Given exercise
Looking through the listing, how many of its lines hold the word "parts"? Answer with only the number.

The records
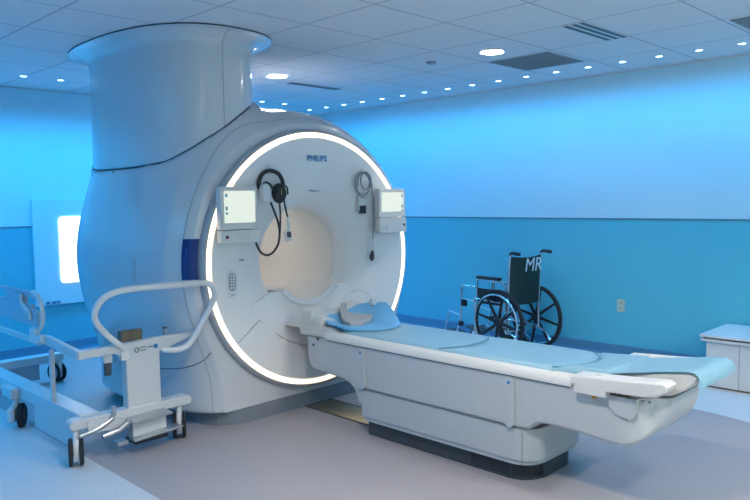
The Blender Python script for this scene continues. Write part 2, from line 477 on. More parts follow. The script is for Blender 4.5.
# angles concentrated a little at the lower corners
th = np.radians(np.concatenate([np.arange(0, 180, 1.5), np.arange(180, 218, 1.5), np.arange(218, 246, .35), np.arange(246, 294, 1.5), np.arange(294, 322, .35), np.arange(322, 360, 1.5)])); NT = len(th)
stations = [-3.852, -3.858, -3.866, -3.876, -3.888, -3.90, -3.915, -3.93, -3.95, -3.97, -4.0, -4.03, -4.07, -4.11, -4.16, -4.22, -4.3, -4.4, -4.5, -4.6, -4.7, -4.8, -4.9, -5.0, -5.1, -5.2, -5.27, -5.33, -5.4, -5.45, -5.5, -5.54, -5.58, -5.61]
mb = MB(); vs = []; fs = []
def ringpts(x, r): return [(x, YC+r*SY*math.cos(a), Z0+r*SZ*math.sin(a)) for a in th]
# front plane starts just inside the bezel
vs += ringpts(-3.846, .90)
vs += ringpts(-3.848, .925)
for x in stations:
    rr = polar(x, th)
    vs += [(x, YC+rr[i]*math.cos(th[i]), Z0+rr[i]*math.sin(th[i])) for i in range(NT)]
ns = len(stations)+2
for i in range(ns-1):
    for k in range(NT): fs.append((i*NT+k, i*NT+(k+1) % NT, (i+1)*NT+(k+1) % NT, (i+1)*NT+k))
fs.append(tuple((ns-1)*NT+k for k in range(NT)))
mb.add(vs, fs)
obj('body_shell', mb, 'shell', scanner, sharp=50)
# bezel: dark grey turned edge outside the light ring
bz = [(.893, -3.80), (.905, -3.803), (.914, -3.812), (.919, -3.83), (.920, -3.87), (.90, -3.87), (.893, -3.84)]
obj('bezel', MB().lathe([(r, x) for r, x in bz], (0, YC, Z0), 'x', 160, True, SY, SZ), 'bezel', scanner)
rg = [(.858, -3.797), (.874, -3.790), (.889, -3.797), (.893, -3.812), (.893, -3.84), (.858, -3.84)]
obj('light_ring', MB().lathe(rg, (0, YC, Z0), 'x', 160, True, SY, SZ), 'ring', scanner, label='glowing warm white ring round the scanner face')
pf = [(.859, -3.801), (.80, -3.803), (.70, -3.816), (.62, -3.833), (.55, -3.856), (.50, -3.880), (.45, -3.910), (.41, -3.940), (.38, -3.970), (.362, -4.01), (.355, -4.06)]
def fx(rho):
    a = sorted(pf); return float(np.interp(rho, [p[0] for p in a], [p[1] for p in a]))
obj('front_cover', MB().lathe(pf+[(.36, -4.07), (.859, -3.86)], (0, YC, Z0), 'x', 144, True, SY, SZ), 'dish', scanner)
obj('bore_liner', MB().lathe([(.353, -4.045), (.35, -4.2), (.35, -5.2), (.36, -5.4), (.40, -5.62), (.43, -5.62), (.37, -5.3), (.37, -4.045)], (0, YC, Z0), 'x', 96, True), 'bore', scanner, label='cream tunnel liner inside the scanner')
# plinth following the base footprint
pts = []
for (cx, cy, a0) in ((-3.846-.26, 4.104-.26, 0), (-5.06+.26, 4.104-.26, 90), (-5.06+.26, 2.43+.26, 180), (-3.846-.26, 2.43+.26, 270)):
    for q in range(9):
        a = R(a0+90*q/8); pts.append((cx+.263*math.cos(a), cy+.263*math.sin(a)))
obj('plinth', MB().prism(pts, 'z', 0.0, .1, .002), 'plinth', scanner, label='dark grey plinth strip along the floor')
# column to the ceiling
def supel(a, b, n, m=120):
    o = []
    for q in range(m):
        t_ = 2*PI*q/m; c, s = math.cos(t_), math.sin(t_)
        o.append((ccx+a*np.sign(c)*abs(c)**(2/n), ccy+b*np.sign(s)*abs(s)**(2/n)))
    return o
rows = []
m_ = 120; base_o = supel(ca, cb, cn, m_)
rows.append([(x, y, zs(y)+.005 if y < 2.86 else zs(y)-.06) for x, y in base_o])
rows.append([(x, y, 2.20) for x, y in base_o]); rows.append([(x, y, 2.42) for x, y in base_o])
for q in range(1, 9):
    a = R(90*q/8); d = .13*(1-math.cos(a)); z = 2.435+.092*math.sin(a)
    rows.append([(x, y, z) for x, y in supel(ca+d, cb+d, cn, m_)])
rows.append([(x, y, 2.528) for x, y in supel(ca+.133, cb+.133, cn, m_)])
mb = MB(); vs = [p for r in rows for p in r]; fs = []
for i in range(len(rows)-1):
    for q in range(m_): fs.append((i*m_+q, i*m_+(q+1) % m_, (i+1)*m_+(q+1) % m_, (i+1)*m_+q))
fs.append(tuple((len(rows)-1)*m_+q for q in range(m_)))
mb.add(vs, fs); obj('ceiling_column', mb, 'shell', scanner, sharp=60, label='rounded white column joining the scanner to the ceiling')
obj('column_gasket', MB().prism(supel(ca+.136, cb+.136, cn, m_), 'z', 2.528, 2.5365), 'seam', scanner)
# seams
sm = MB()
sp_ = [(x, y, zs(y)+.001) for x, y in base_o if y < 2.86]
i0 = max(range(len(sp_)), key=lambda i: math.dist(sp_[i][:2], sp_[(i+1) % len(sp_)][:2]))
sp_ = sp_[i0+1:]+sp_[:i0+1]
sm.tube(sp_, .0065, 8)
obj('seam', sm, 'seam', scanner, label='dark seam under the ceiling column')
obj('sensor_nub', MB().lathe([(.0001, -.018), (.014, -.016), (.022, -.006), (.023, .004)], (-4.72, 2.238, 1.672), 'z', 16), 'bezel', scanner)
# vertical seam on the column
j = min(range(m_), key=lambda q: abs(base_o[q][1]-2.61)+(0 if base_o[q][0] > ccx else 9))
ln = [Vector(rows[r][j]) for r in range(0, len(rows)-1)]
out = Vector((1, -.25, 0)).normalized()*.0002
sm = MB().tube([p+out for p in ln], .0022, 6); obj('seam', sm, 'softseam', scanner)
# arched seam round the front edge of the body and down to the floor
xs_ = -3.90
tt = np.radians(np.arange(72, 232, 2.0)); rr = polar(xs_, tt)
P = [(xs_, YC+rr[i]*math.cos(tt[i]), Z0+rr[i]*math.sin(tt[i])) for i in range(len(tt))]
tt = np.radians(np.arange(232, 236.5, .5)); 
z = P[-1][2]
while z > .11:
    z -= .03; z = max(z, .1); P.append((xs_, surf_y(xs_, z), z))
    if z <= .1: break
P += [(xs_, P[-1][1]-.002, .09), (xs_, P[-1][1]-.003, .002)]
obj('seam', MB().tube(P, .0022, 6), 'softseam', scanner)
# horizontal seam from the ring backwards on the left flank
P = [(-3.848, 2.553-.02, .515)]
for x, z in ((-3.86, .50), (-3.88, .475), (-3.90, .455), (-3.94, .43), (-4.0, .405), (-4.08, .385), (-4.2, .37), (-4.4, .36), (-4.7, .36), (-5.0, .37)):
    P.append((x, surf_y(x, z), z))
obj('seam', MB().tube(P, .0032, 6, smooth=3), 'seam', scanner)
# cover seams on the front face below the bore
def fp(y, z, off=.0015):
    rho = math.hypot((y-YC)/SY, (z-Z0)/SZ); return (fx(rho)+off, y, z)
P = [fp(y, z, .0015) for y, z in ((2.565, .540), (2.64, .585), (2.71, .63), (2.773, .664), (2.83, .625), (2.88, .58), (2.946, .528), (3.02, .485), (3.116, .445), (3.22, .425), (3.35, .425), (3.5, .455), (3.62, .52), (3.76, .664), (3.86, .61), (3.96, .545))]
obj('seam', MB().tube(P, .0025, 6), 'softseam', scanner)
# docking fairing under the bore: ramp with raised shoulders
def fairing():
    mb = MB(); half = [(2.70, .775, .0), (2.78, .792, .016), (2.86, .812, .022), (2.94, .829, .026), (3.01, .824, .030), (3.055, .783, .030), (3.085, .762, .030), (3.121, .742, .030), (3.158, .728, .030), (3.195, .7175, .030)]
    top = half+[(3.267, .710, .030)]+[(2*YC-y, z, o) for y, z, o in half[::-1]]
    lowz = .50; n = 9; vs = []
    for (y, z, o) in top:
        for q in range(n):
            u = q/(n-1); zz = z+(lowz-z)*u; yy = YC+(y-YC)*(1-.25*u)
            rho = max(.43, math.hypot((yy-YC)/SY, (zz-Z0)/SZ))
            x = fx(rho)+.003+o*(1-u)-.004*u
            vs.append((x, yy, zz))
    fs = [(i*n+q, (i+1)*n+q, (i+1)*n+q+1, i*n+q+1) for i in range(len(top)-1) for q in range(n-1)]
    o = len(vs)
    # top edge closes back into the cover
    for (y, z, o_) in top:
        rho = math.hypot((y-YC)/SY, (z-Z0)/SZ); vs.append((-3.96 if rho < .43 else fx(rho)-.06, y, z-.004))
    for i in range(len(top)-1): fs.append((i*n, o+i, o+i+1, (i+1)*n))
    mb.add(vs, fs); return mb
obj('docking_fairing', fairing(), 'dish', scanner, sharp=25)
# U shaped cradle rim at the bottom of the bore
P = []
for a in range(222, 322, 5):
    P.append((-3.898, YC+.345*math.cos(R(a)), Z0+.345*math.sin(R(a))+.015))
mb = MB()
mb.tube(P, .014, 8)
mb.add([(x, y, z) for (x, y, z) in P]+[(x-.5, y, z) for (x, y, z) in P]+[(x, YC+(y-YC)*.88, Z0+(z-Z0)*.90) for (x, y, z) in P]+[(x-.5, YC+(y-YC)*.88, Z0+(z-Z0)*.90) for (x, y, z) in P],
       [(i, i+1, len(P)+i+1, len(P)+i) for i in range(len(P)-1)]+[(2*len(P)+i, 2*len(P)+i+1, 3*len(P)+i+1, 3*len(P)+i) for i in range(len(P)-1)]+[(i, i+1, 2*len(P)+i+1, 2*len(P)+i) for i in range(len(P)-1)]+[(0, len(P), 3*len(P), 2*len(P)), (len(P)-1, 2*len(P)-1, 4*len(P)-1, 3*len(P)-1)])
obj('bore_cradle', mb, 'white', scanner)
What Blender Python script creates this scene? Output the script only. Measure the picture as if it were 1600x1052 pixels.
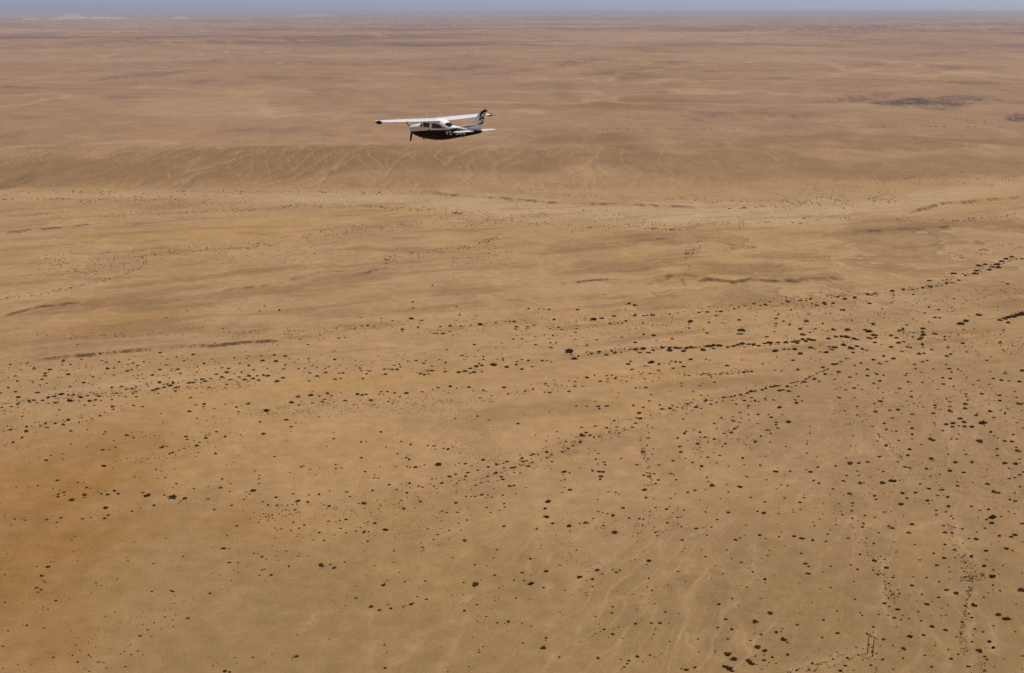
import bpy, bmesh, math, random
import numpy as np
from mathutils import Matrix, Vector

for o in list(bpy.data.objects):
    bpy.data.objects.remove(o, do_unlink=True)
SC = bpy.context.scene
COL = SC.collection
random.seed(7); RNG = np.random.default_rng(11)

# ------------------------------------------------------------------ camera
ALT = 300.0                      # metres above the plain
FPX = 1800.0                     # focal length in px of a 1600 px wide frame
PITCH = math.atan((526 - 18.0) / FPX)
cam_d = bpy.data.cameras.new("camera"); cam = bpy.data.objects.new("camera", cam_d); COL.objects.link(cam)
cam_d.sensor_width = 36.0; cam_d.lens = 36.0 * FPX / 1600.0
cam_d.clip_start = 0.5; cam_d.clip_end = 400000.0
cam.location = (0, 0, ALT); cam.rotation_euler = (math.pi / 2 - PITCH, 0, 0)
SC.camera = cam

# ------------------------------------------------------------------ sky, sun, exposure
SUN_EL, SUN_AZ = math.radians(70), math.radians(66)      # azimuth clockwise from +Y (the view direction)
w = bpy.data.worlds.new("World"); SC.world = w; w.use_nodes = True
nt = w.node_tree; nt.nodes.clear()
sky = nt.nodes.new("ShaderNodeTexSky"); sky.sky_type = 'NISHITA'; sky.sun_disc = False
sky.sun_elevation = SUN_EL; sky.sun_rotation = SUN_AZ; sky.altitude = 300; sky.air_density = 0.14; sky.dust_density = 1.0; sky.ozone_density = 0.0
bg = nt.nodes.new("ShaderNodeBackground"); bg.inputs[1].default_value = 0.138
wo = nt.nodes.new("ShaderNodeOutputWorld"); nt.links.new(sky.outputs[0], bg.inputs[0]); nt.links.new(bg.outputs[0], wo.inputs[0])
sd = bpy.data.lights.new("sun", 'SUN'); sun = bpy.data.objects.new("sun", sd); COL.objects.link(sun)
sd.energy = 3.5; sd.angle = math.radians(0.53); sd.color = (1.0, 0.955, 0.9)
sdir = Vector((math.sin(SUN_AZ) * math.cos(SUN_EL), math.cos(SUN_AZ) * math.cos(SUN_EL), math.sin(SUN_EL)))
sun.rotation_euler = sdir.to_track_quat('Z', 'Y').to_euler(); sun.location = (0, 0, 900)
vs = SC.view_settings; vs.view_transform = 'Standard'; vs.look = 'None'; vs.exposure = 0.12; vs.gamma = 1.0; vs.use_curve_mapping = False
SC.cycles.use_denoising = False; SC.cycles.max_bounces = 6; SC.cycles.sample_clamp_indirect = 2.0; SC.cycles.volume_bounces = 1
SC.cycles.transparent_max_bounces = 8
try: SC.cycles.denoiser = 'OPENIMAGEDENOISE'; SC.cycles.denoising_prefilter = 'ACCURATE'
except Exception: pass

# ------------------------------------------------------------------ survey frame: photo px -> point on the plain
CP, SP = math.cos(PITCH), math.sin(PITCH)
def ground_xy(px, py):
    px = np.asarray(px, float); py = np.asarray(py, float)
    dy = FPX * CP + (526 - py) * SP; dz = -FPX * SP + (526 - py) * CP
    t = -ALT / dz
    return (px - 800) * t, dy * t
def frame_px(x, y):
    zc = y * CP + ALT * SP; yc = y * SP - ALT * CP
    return 800 + FPX * x / zc, 526 - FPX * yc / zc
def slant(px, py):
    x, y = ground_xy(px, py); return np.sqrt(x * x + y * y + ALT * ALT)

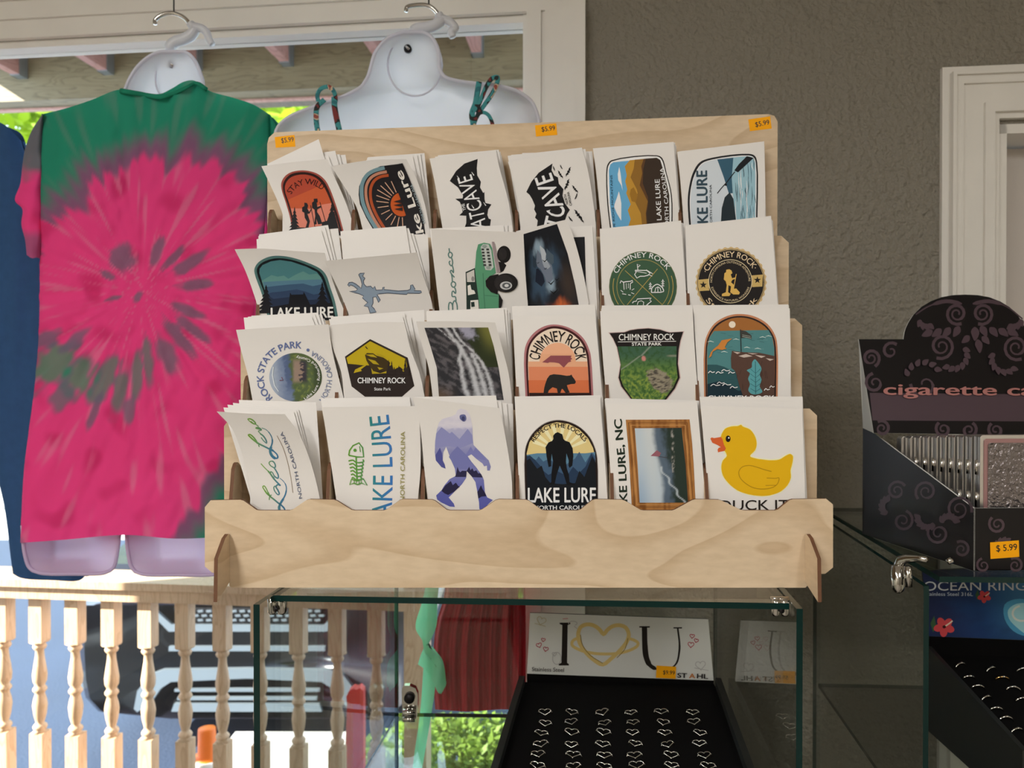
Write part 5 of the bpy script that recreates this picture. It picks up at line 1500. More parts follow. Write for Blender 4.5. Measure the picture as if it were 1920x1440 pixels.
def art42(A):
    A.text('LAKE LURE', [(1640, 1230), (1648, 1030), (1655, 700), (1640, 400), (1618, 185)], 185, grad(1400, 1660, '#2f8078', '#3a6fae'), 0.004)
    g = grad(1250, 1420, '#5a8f2e', '#4f8a4a')
    A.line([(1250, 560), (1258, 515), (1290, 470), (1345, 445), (1378, 490), (1388, 575), (1330, 575), (1250, 560)], 13, g); A.ell(1308, 513, 15, 15, g); A.line([(1350, 475), (1358, 528)], 8, g)
    A.line([(1318, 575), (1328, 800)], 13, g)
    for k in range(6):
        y = 612 + k * 32
        A.line([(1248 + k * 6, y), (1290, y - 8), (1320, y + 14), (1390 - k * 4, y + 4), (1380 - k * 4, y - 14)], 12, g, 3)
    A.line([(1330, 795), (1275, 780), (1260, 830), (1300, 815), (1330, 830), (1370, 815), (1420, 836), (1385, 775), (1330, 795)], 11, g)
    for x in (1300, 1320, 1345, 1365):
        A.line([(x, 785), (x + 2, 818)], 6, g)
    A.text('NORTH CAROLINA', [(1765, 985), (1770, 340)], 40, '#8f8a4c', 0.004)
card(Z10, [(1000, 115), (1050, 400), (1110, 800), (1135, 970)], [(1890, 105), (1910, 400), (1912, 700), (1888, 965)], 0, -0.08, -1.0,
     'white card with a green fish skeleton and blue LAKE LURE capitals, bottom row', 'fish skeleton',
     backs=[((1000, 90), (1820, 85)), ((995, 55), (1815, 50)), ((990, 34), (1812, 22)), ((1000, 45), (1835, 26))], art=art42)
def art43(A):
    body = [(440, 190), (455, 150), (490, 135), (540, 150), (575, 195), (585, 240), (600, 300), (605, 430), (612, 490), (680, 560), (760, 640), (780, 700), (770, 738), (745, 738), (742, 690), (715, 697), (700, 670), (640, 625), (590, 580), (555, 600), (590, 650), (640, 710), (690, 780), (712, 830), (722, 950), (745, 1000), (800, 1025), (760, 1060), (690, 1130), (668, 1110), (665, 1050), (650, 950), (630, 850), (590, 790), (545, 740), (540, 810), (500, 870), (440, 930), (370, 1000), (420, 1060), (430, 1092), (380, 1088), (300, 1050), (258, 1020), (248, 980), (300, 930), (330, 880), (380, 820), (440, 790), (430, 720), (395, 640), (365, 560), (345, 505), (318, 560), (312, 640), (332, 680), (340, 720), (300, 705), (245, 640), (235, 560), (238, 450), (255, 340), (275, 270), (310, 235), (400, 210)]
    c0, c1, c2, c3 = ink('#cdc9d4'), ink('#a9a8c4'), ink('#7c7eac'), ink('#565aa0')
    def f(x, y):
        n_ = 30 * fbm(x * 0.015, y * 0.03, 1.0)
        y += n_
        if y < 330: return lerp(c0, c1, 0.5 * sstep(180, 300, y) * (0.5 + 0.5 * math.sin(y * 0.06)))
        if y < 620: return lerp(c1, c2, sstep(330, 620, y))
        return lerp(c2, c3, sstep(620, 1000, y))
    A.poly(body, f)
    A.poly([(248, 378), (300, 316), (340, 345), (380, 378), (400, 360), (475, 432), (555, 332), (600, 395), (606, 470), (480, 520), (360, 500), (245, 520), (236, 500)], '#8587b4')
    A.poly([(480, 545), (540, 580), (585, 505), (610, 550), (630, 515), (690, 580), (740, 640), (640, 622), (590, 578), (556, 598), (560, 610), (500, 560)], '#7476ac')
    A.poly([(372, 605), (400, 560), (455, 502), (500, 545), (545, 590), (590, 650), (640, 712), (650, 730), (440, 720), (430, 715), (395, 640)], '#6e71a6')
    A.poly([(240, 590), (285, 515), (305, 570), (312, 640), (330, 680), (338, 716), (300, 703), (247, 640)], '#4c4f8c')
    A.poly([(432, 800), (445, 760), (455, 700), (470, 740), (482, 755), (500, 740), (515, 700), (530, 740), (545, 742), (570, 700), (582, 735), (600, 715), (615, 745), (640, 735), (655, 765), (680, 765), (702, 805), (600, 802), (545, 742), (541, 800)], '#2b2846')
    A.poly([(300, 935), (340, 880), (390, 840), (410, 880), (440, 855), (465, 890), (480, 893), (420, 945), (365, 975), (330, 960)], '#262340')
    A.poly([(648, 945), (660, 930), (684, 880), (700, 920), (722, 950), (735, 985), (690, 990), (658, 1010)], '#262340')
    A.poly([(480, 200), (530, 195), (540, 240), (520, 262), (480, 235)], '#5f6390', 3); A.ell(512, 232, 16, 22, '#3a3e66')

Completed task
2